Ten was quite happy about his performance.

"This shows me that sometimes I can start a season a little faster than I was used to!" said Ten, who in previous seasons did not find much success in the Grand Prix Series. "This event is a checkpoint, really, and there are many more competitions to come for which I should be ready."

Machida skated his whole heart out -- again. His opening quad toe-triple toe combination earned him 15.26 points right away, and his superb triple Axel added another 10.64 to his tally. His final step sequence was so expressive and generous that he lacked some stamina to end his program perfectly. His only mistake was the slight hand he put on the ice while landing his triple Lutz.

"I was so tired at the end of my program," Machida explained. "Tiredness took its toll in the last steps. But I am very confident in my free program."

As he told icenetwork previously, Machida is determined to make each one of his elements a true masterpiece. His "tragic love" short program, as he describes it, was indeed one of those magical moments skating can provide.

Many experts thought that if any Russian was going to place third in Bordeaux, it would be Kovtun.

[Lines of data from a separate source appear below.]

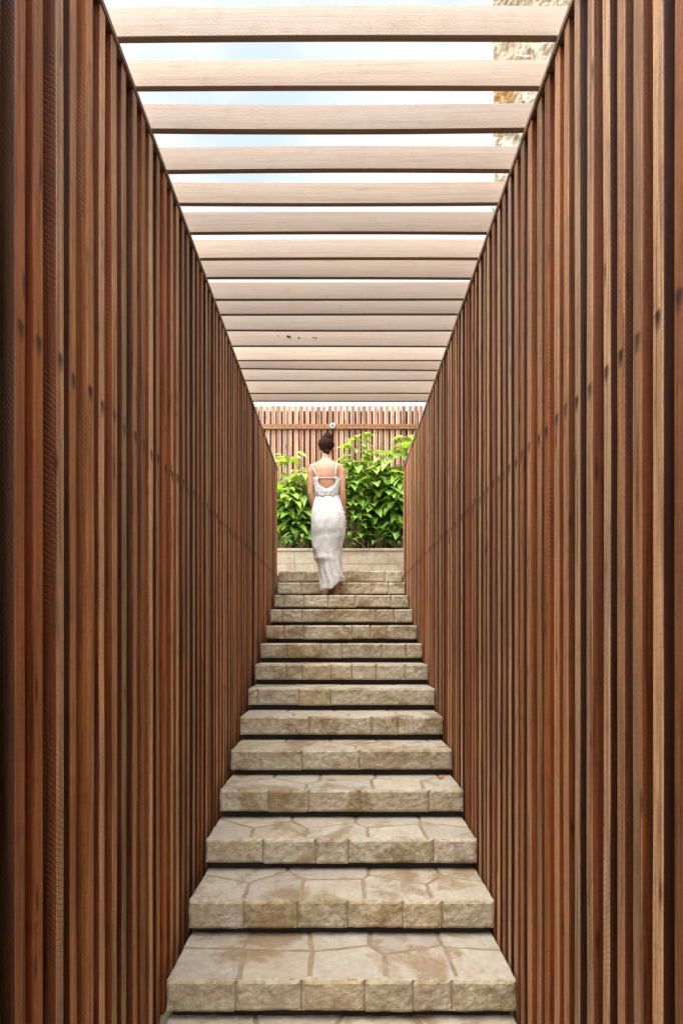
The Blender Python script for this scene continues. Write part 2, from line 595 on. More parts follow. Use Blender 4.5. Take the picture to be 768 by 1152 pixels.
# lowest paving and the upper landing
def pave_area(name, x0, x1, y0, y1, ztop, seed, cell=0.34):
    rg = random.Random(seed)
    sites = []
    ny, nx = max(1, round((y1 - y0) / cell)), max(1, round((x1 - x0) / cell))
    for a in range(nx):
        for b in range(ny):
            sites.append(Vector((x0 + (a + 0.5 + rg.uniform(-.32, .32)) * (x1 - x0) / nx,
                                 y0 + (b + 0.5 + rg.uniform(-.32, .32)) * (y1 - y0) / ny)))
    mb = MB()
    paved(mb, sites, (x0, x1, y0, y1), ztop, 0.06, rg)
    mb.box(x0 + .003, x1 - .003, y0 + .003, y1 - .003, ztop - .06, ztop - .0035, 2, .5)
    return tag(mb.build(name, [M_TREAD, M_FASCIA, M_MORTAR]), kind='structure')


pave_area('paving', -HALF, HALF, 0.6, nosing(1) + 0.046, 0.0, 5)
pave_area('landing', -2.4, 2.4, nosing(14) + 0.302, 7.197, LANDING, 6, 0.42)

# fallen leaf on the fourth tread
mb = MB()
lp = P(495, 871, 3.42)
for (sx, sy) in ((0, 0),):
    c = Vector((lp.x, 3.40, RISE * 4 + 0.004))
    prof = [(-.030, .0), (-.016, .009), (.0, .013), (.016, .009), (.032, .0)]
    mid = [mb.vert((c.x + u * .9, c.y + u * .45, c.z + 0.004 + abs(u) * 0.25)) for u, _ in prof]
    lft = [mb.vert((c.x + u * .9 - v * .5, c.y + u * .45 + v, c.z + 0.010 + abs(u) * 0.3)) for u, v in prof]
    rgt = [mb.vert((c.x + u * .9 + v * .5, c.y + u * .45 - v, c.z + 0.002 + abs(u) * 0.2)) for u, v in prof]
    for k in range(4):
        mb.face((mid[k], mid[k + 1], lft[k + 1], lft[k]))
        mb.face((mid[k + 1], mid[k], rgt[k], rgt[k + 1]))
tag(mb.build('fallen_leaf', M_DRYLEAF), 'small curled orange leaf fallen near the right end of a stone step', 'leaf')

# ------------------------------------------------------------------ timber screens
def stair_z(y):
    if y < nosing(1):
        return 0.0
    return RISE * min(N_STEPS, int((y - nosing(1)) / TREAD) + 1)


def batten_mesh(name, w, depth, z0, z1, sgn, rg):
    """w along y, depth along x away from the corridor (sgn = +1: corridor lies towards -x)"""
    b = 0.0035
    prof = []   # (x towards the back, y), face first
    h = w / 2
    prof = [(0, -h + b), (0, h - b), (b * .35, h - b * .35), (b, h), (depth - b, h), (depth, h - b),
            (depth, -h + b), (depth - b, -h), (b, -h), (b * .35, -h + b * .35)]
    n = 12
    rings = []
    bow = rg.uniform(-.004, .004)
    bowy = rg.uniform(-.0045, .0045)
    tw = rg.uniform(-.04, .04)
    for k in range(n + 1):
        t = k / n
        z = z0 + (z1 - z0) * t
        ox = bow * math.sin(math.pi * t) + rg.uniform(-.0005, .0005)
        oy = bowy * math.sin(math.pi * t) + rg.uniform(-.0005, .0005)
        an = tw * (t - .5)
        ring = []
        for x, y in prof:
            ring.append((sgn * (x + ox + an * y), y + oy - an * (x - depth / 2), z))
        rings.append(ring if sgn > 0 else ring)
    mb = MB()
    ids = [[mb.vert(p) for p in r] for r in rings]
    m = len(prof)
    for r0, r1 in zip(ids, ids[1:]):
        for k in range(m):
            k2 = (k + 1) % m
            q = (r0[k], r0[k2], r1[k2], r1[k])
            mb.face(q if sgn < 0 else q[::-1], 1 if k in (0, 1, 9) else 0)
    mb.face(ids[0] if sgn > 0 else ids[0][::-1], 0)
    mb.face(ids[-1][::-1] if sgn > 0 else ids[-1], 1)
    return mb.mesh(name, [M_SIDE, M_FACE])


def screen(sgn, x_face, pitch, far0, label, seed):
    rg = random.Random(seed)
    root = thing('timber_screen', (x_face, 3.2, 0), label, 'slatted screen')
    d = far0
    while d > -0.9:
        d -= pitch
    ys = []
    while d < WALL_END:
        ys.append(d)
        d += pitch
    for far in ys:
        w = 0.0405 + rg.uniform(-.003, .003)
        y = far - 0.02 + rg.uniform(-.003, .003)
        ins = rg.uniform(-.003, .004)
        z0 = stair_z(y - 0.05) - 0.42
        me = batten_mesh('batten', w, 0.046 + rg.uniform(-.003, .003), max(z0, -0.02), WALL_TOP - 0.026 + rg.uniform(-.004, 0.0), sgn, rg)
        o = link('batten', me)
        o.location = (x_face + sgn * ins, y, 0)
        o.rotation_euler = (0, 0, rg.uniform(-.03, .03))
        o.parent = root
        o.matrix_parent_inverse = Matrix.Translation(root.location).inverted()
    # capping rail, a touch proud of the battens
    mb = MB()
    xa, xb = x_face - sgn * 0.006, x_face + sgn * 0.075
    mb.box(min(xa, xb), max(xa, xb), -1.0, WALL_END + 0.012, WALL_TOP - 0.0245, WALL_TOP - 0.001, bev=0.003)
    mb.build('top_rail', M_RAIL, root)
    # rail the battens are screwed to
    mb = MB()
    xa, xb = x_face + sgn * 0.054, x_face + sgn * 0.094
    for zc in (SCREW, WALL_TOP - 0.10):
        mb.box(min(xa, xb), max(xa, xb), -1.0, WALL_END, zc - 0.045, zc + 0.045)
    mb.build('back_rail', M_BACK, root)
    return root


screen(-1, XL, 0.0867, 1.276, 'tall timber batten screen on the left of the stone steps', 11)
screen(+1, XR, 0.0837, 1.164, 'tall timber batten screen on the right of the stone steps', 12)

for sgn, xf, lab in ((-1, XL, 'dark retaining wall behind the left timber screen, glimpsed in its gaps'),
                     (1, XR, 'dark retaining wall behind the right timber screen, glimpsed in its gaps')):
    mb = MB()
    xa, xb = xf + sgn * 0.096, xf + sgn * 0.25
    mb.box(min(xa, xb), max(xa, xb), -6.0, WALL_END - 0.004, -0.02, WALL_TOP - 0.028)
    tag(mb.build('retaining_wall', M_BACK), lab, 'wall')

# ------------------------------------------------------------------ pergola
perg = thing('pergola', (0, 3.2, WALL_TOP), 'pergola of pale timber boards on edge spanning between the two screens over the steps', 'pergola')
BOARDS = [1.60, 1.79, 1.952, 2.111, 2.299, 2.472, 2.652, 2.83, 2.983, 3.17, 3.317, 3.489, 3.679, 3.866, 3.995, 4.165, 4.383, 4.53]
rg = random.Random(31)
for k, d in enumerate(BOARDS):
    th = 0.022 + rg.uniform(-.002, .002)
    h = 0.101 + rg.uniform(-.003, .002)
    x0, x1 = XL - 0.07, XR + 0.07
    n = 16
    mb = MB()
    rings = []
    bow, skew, sag = rg.uniform(-.006, .006), rg.uniform(-.006, .006), rg.uniform(-.004, .001)
    if d == 3.995:
        skew = 0.03
    for j in range(n + 1):
        t = j / n
        x = x0 + (x1 - x0) * t
        oy = bow * math.sin(math.pi * t) + skew * (t - .5)
        oz = sag * math.sin(math.pi * t)
        b = 0.002
        zz = 0.0 if 0.06 < t < 0.94 else 0.0
        prof = [(0, b), (b, 0), (th - b, 0), (th, b), (th, h - b), (th - b, h), (b, h), (0, h - b)]
        lean = rg.uniform(-.0003, .0003)
        rings.append([(x, d + oy + p + lean * q, WALL_TOP + 0.001 + oz * 0 + q) for p, q in prof])
    mb.loft(rings)
    o = mb.build('pergola_board', M_BEAM, perg)
    fix_normals(o)
    if 3.3 < d < 3.35 or k == 11:
        pass
# old nail holes on one of the boards
for px, py, r in ((323.5, 378.0, .006), (325.5, 378.6, .007), (336, 379.5, .0045), (352, 379.2, .003), (355, 379.8, .004), (313, 377.6, .0025)):
    dd = 3.679 - 0.0035
    c = P(px, py, dd)
    ring0 = [Vector((c.x + r * 1.5 * math.cos(a * math.pi / 4), dd - 0.0025, c.z + r * .8 * math.sin(a * math.pi / 4))) for a in range(8)]
    ring1 = [v + Vector((0, 0.012, 0)) for v in ring0]
    mb = MB()
    mb.loft([ring0, ring1])
    o = mb.build('knot', M_BACK, perg)
    fix_normals(o)

# ------------------------------------------------------------------ planter, soil, rear fence
PY = 7.2
PTOP = EYE + (VY - 617) * PY / F
plant = thing('stone_planter', (0, PY, LANDING), 'low pale stone planter wall with thin coping at the head of the steps', 'planter')
mb = MB()
rg = random.Random(41)
z0 = LANDING
courses = [(z0, z0 + 0.20), (z0 + 0.2035, PTOP - 0.037)]
for ci, (a, b) in enumerate(courses):
    x = -2.4
    while x < 2.4:
        wdt = rg.uniform(0.38, 0.72)
        mb.box(x, min(2.4, x + wdt - 0.0035), PY - rg.uniform(0, .003), PY + 0.10, a, b, 0, rg.random(), 0.005)
        x += wdt
mb.box(-2.398, 2.398, PY + 0.006, PY + 0.14, z0, PTOP - 0.04, 1, 0.5)
mb.build('planter_wall', [M_PLANTER, M_MORTAR], plant)
mb = MB()
x = -2.4
while x < 2.4:
    wdt = rg.uniform(0.55, 0.9)
    mb.box(x, min(2.42, x + wdt - 0.004), PY - 0.014, PY + 0.20, PTOP - 0.035, PTOP + rg.uniform(-.001, .001), 0, rg.random(), 0.006)
    x += wdt
mb.build('coping', [M_PLANTER], plant)

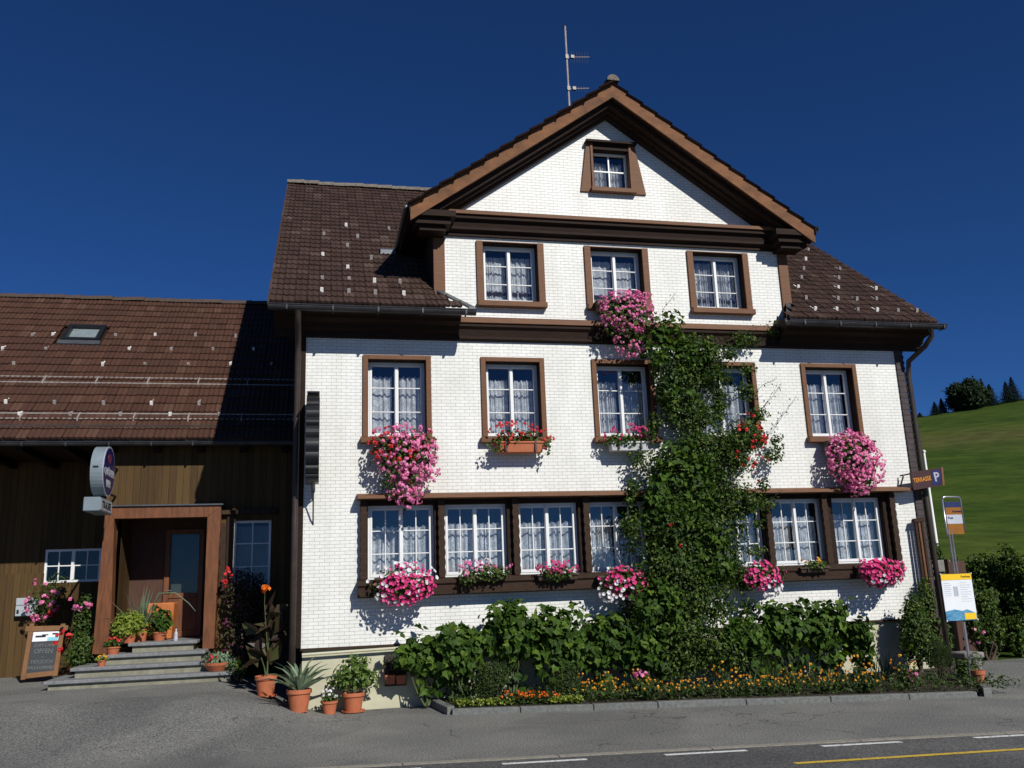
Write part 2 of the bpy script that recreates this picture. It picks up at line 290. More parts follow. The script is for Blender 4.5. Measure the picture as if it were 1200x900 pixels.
# ------------------------------------------------------------------ object helpers
def tag(o, label=None, cat=None, group=None, kind=None):
    if label: o['label'] = label
    if cat: o['category'] = cat
    if group: o['group'] = group
    if kind: o['kind'] = kind
    return o
def thing(name, label, cat, loc=(0, 0, 0), group=None, rz=0):
    o = bpy.data.objects.new(name, None); col.objects.link(o); o.location = loc; o.rotation_euler[2] = rz
    o.empty_display_size = 0.2
    return tag(o, label, cat, group)
def base_of(p):
    v = Vector((0, 0, 0))
    while p is not None: v += p.location; p = p.parent
    return v
class MB:
    def __init__(s): s.v = []; s.f = []
    def add(s, vs, fs):
        k = len(s.v); s.v += [tuple(v) for v in vs]; s.f += [tuple(i + k for i in f) for f in fs]; return s
    def hexa(s, p): return s.add(p, [(0, 3, 2, 1), (4, 5, 6, 7), (0, 1, 5, 4), (1, 2, 6, 5), (2, 3, 7, 6), (3, 0, 4, 7)])
    def box(s, x0, x1, y0, y1, z0, z1):
        return s.hexa([(x0, y0, z0), (x1, y0, z0), (x1, y1, z0), (x0, y1, z0), (x0, y0, z1), (x1, y0, z1), (x1, y1, z1), (x0, y1, z1)])
    def prism(s, pts, y0, y1):            # outline in X,Z pushed along Y
        n = len(pts); vs = [(x, y0, z) for x, z in pts] + [(x, y1, z) for x, z in pts]
        fs = [(i, (i + 1) % n, n + (i + 1) % n, n + i) for i in range(n)]
        tri = tessellate_polygon([[Vector((x, z, 0)) for x, z in pts]])
        return s.add(vs, fs + [tuple(t) for t in tri] + [tuple(n + i for i in t) for t in tri])
    def prismx(s, pts, x0, x1):           # outline in Y,Z pushed along X
        n = len(pts); vs = [(x0, y, z) for y, z in pts] + [(x1, y, z) for y, z in pts]
        fs = [(i, (i + 1) % n, n + (i + 1) % n, n + i) for i in range(n)]
        tri = tessellate_polygon([[Vector((y, z, 0)) for y, z in pts]])
        return s.add(vs, fs + [tuple(t) for t in tri] + [tuple(n + i for i in t) for t in tri])
    def tube(s, path, r, n=10, cap=True):
        path = [Vector(p) for p in path]; rs = r if isinstance(r, (list, tuple)) else [r] * len(path)
        vs = []; ref = Vector((0.13, 0.21, 0.97))
        for i, p in enumerate(path):
            d = (path[min(i + 1, len(path) - 1)] - path[max(i - 1, 0)]).normalized()
            a = d.cross(ref)
            if a.length < 0.05: a = d.cross(Vector((1, 0, 0)))
            a.normalize(); b = d.cross(a)
            vs += [p + (a * math.cos(t) + b * math.sin(t)) * rs[i] for t in [2 * math.pi * k / n for k in range(n)]]
        fs = [(i * n + k, i * n + (k + 1) % n, (i + 1) * n + (k + 1) % n, (i + 1) * n + k) for i in range(len(path) - 1) for k in range(n)]
        if cap: fs += [tuple(range(n)), tuple(range((len(path) - 1) * n, len(path) * n))]
        return s.add(vs, fs)
    def lathe(s, prof, c, n=20):
        vs = []; cx, cy, cz = c
        for r, z in prof: vs += [(cx + r * math.cos(2 * math.pi * k / n), cy + r * math.sin(2 * math.pi * k / n), cz + z) for k in range(n)]
        fs = [(i * n + k, i * n + (k + 1) % n, (i + 1) * n + (k + 1) % n, (i + 1) * n + k) for i in range(len(prof) - 1) for k in range(n)]
        return s.add(vs, fs + [tuple(range(n)), tuple(range((len(prof) - 1) * n, len(prof) * n))])
    def wall(s, outer, holes, y, depth=0.0):        # flat wall in X,Z with rectangular holes and their reveals
        loops = [[Vector((x, z, 0)) for x, z in outer]] + [[Vector((x, z, 0)) for x, z in h] for h in holes]
        flat = [p for l in loops for p in l]
        tri = tessellate_polygon(loops)
        s.add([(p.x, y, p.y) for p in flat], [tuple(t) for t in tri])
        if depth:
            for h in holes:
                n = len(h); s.add([(x, y, z) for x, z in h] + [(x, y + depth, z) for x, z in h], [(i, (i + 1) % n, n + (i + 1) % n, n + i) for i in range(n)])
        return s
    def build(s, name, m, parent=None, smooth=False, bevel=0, kind=None, label=None, fix=False):
        me = bpy.data.meshes.new(name); b0 = base_of(parent)
        me.from_pydata([(x - b0.x, y - b0.y, z - b0.z) for x, y, z in s.v], [], s.f); me.update()
        if fix:
            import bmesh
            bm = bmesh.new(); bm.from_mesh(me); bmesh.ops.recalc_face_normals(bm, faces=bm.faces); bm.to_mesh(me); bm.free()
        me.materials.append(M[m] if isinstance(m, str) else m)
        if smooth: me.polygons.foreach_set("use_smooth", [True] * len(me.polygons))
        o = bpy.data.objects.new(name, me); col.objects.link(o); o.parent = parent
        if bevel:
            bv = o.modifiers.new("bevel", 'BEVEL'); bv.width = bevel; bv.segments = 1; bv.limit_method = 'ANGLE'
        if kind: o['kind'] = kind
        if label: o['label'] = label
        return o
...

Menshov added yet another surprise to his career, following up his third-place finish at Europeans in January.

Menshov delivered a power-packed performance to Terenzi's "Rotting Romance," landing a quad toe-triple toe combination, quad Salchow and triple Axel. His technical score of 49.97 was the best of the competition.

"I tried not to repeat the same mistakes I had done at Skate Canada," said Menshov, whose components were were one point lower than Machida's (7.6 average vs. 8.6 average).

Menshov's career seems to get better with age -- just like the Bordeaux wine, some might add.

"Some of you may have seen the Benjamin Button movie," he said laughingly. "Maybe I was born old, too, and I am just getting younger and younger year after year?"

The least that can be said about Dornbush is that he had a heroic outing in Bordeaux. He was magnificent throughout his program, which he skated to Henri Mancini's "The Sons of Italy." Even though his usual charisma was not there, he managed to rally the audience to his program.

As a matter of fact, Dornbush arrived in Bordeaux quite sick after coming down with food poisoning from a meal he ate on one the planes that took him to Bordeaux.

"It was a real struggle out there," he admitted afterward, finding a bit of his smile back. "It really worked well, especially given the less-than-ideal circumstances I am in. Usually, I have a quad in my program. I had to struggle with my triple Axel, which usually is never a problem for me. I had to scale back tonight."

Dornbush replaced his quad toe loop with a safer triple flip, and went on to land a triple Axel and a triple Lutz-triple toe combination at the end. His program was not the one he was hoping for, but it could have been worse. He is sitting in fourth place heading into tomorrow's free skate.

France's Besseghier, who finished ninth at worlds last season, created somewhat of a sensation in his home country, as he landed all of his elements, from his quad toe-triple toe combination to triple Axel to triple Lutz. He is in fifth, more than a point ahead of Kovtun and Rippon.

Kovtun put a lot on the line in his short program that featured two quads. He delivered on the first one, a quad Salchow-double toe combination but fell heavily on his subsequent quad toe and triple Axel. His components, close to an 8, saved his day.

Rippon has carved out a beautiful program to "Tuxedo Junction" by Quincy Jones. He landed his opening triple Axel, followed by his "Rippon" Lutz-triple toe combination. The latter jump was downgraded by the technical panel, however. Since he last came to France, Rippon has added a "Rippon" flip to his arsenal as well, which he executed perfectly.

"I was so nervous," he said as he came off the ice. "You know, I skated so badly at my last Grand Prix that I really had a big monkey on my back before skating here. In fact, I really wanted to change something, so I skated with the costume of my former roommate! I thought that would help."

Besseghier, Kovtun, Rippon, Russia's Adian Pitkeev, France's Florent Amodio and China's Han Yan each sit within four points of each other before the free skate, about 14 points behind Ten. Team USA's Douglas Razzano sits in 11th place with 64.98 points.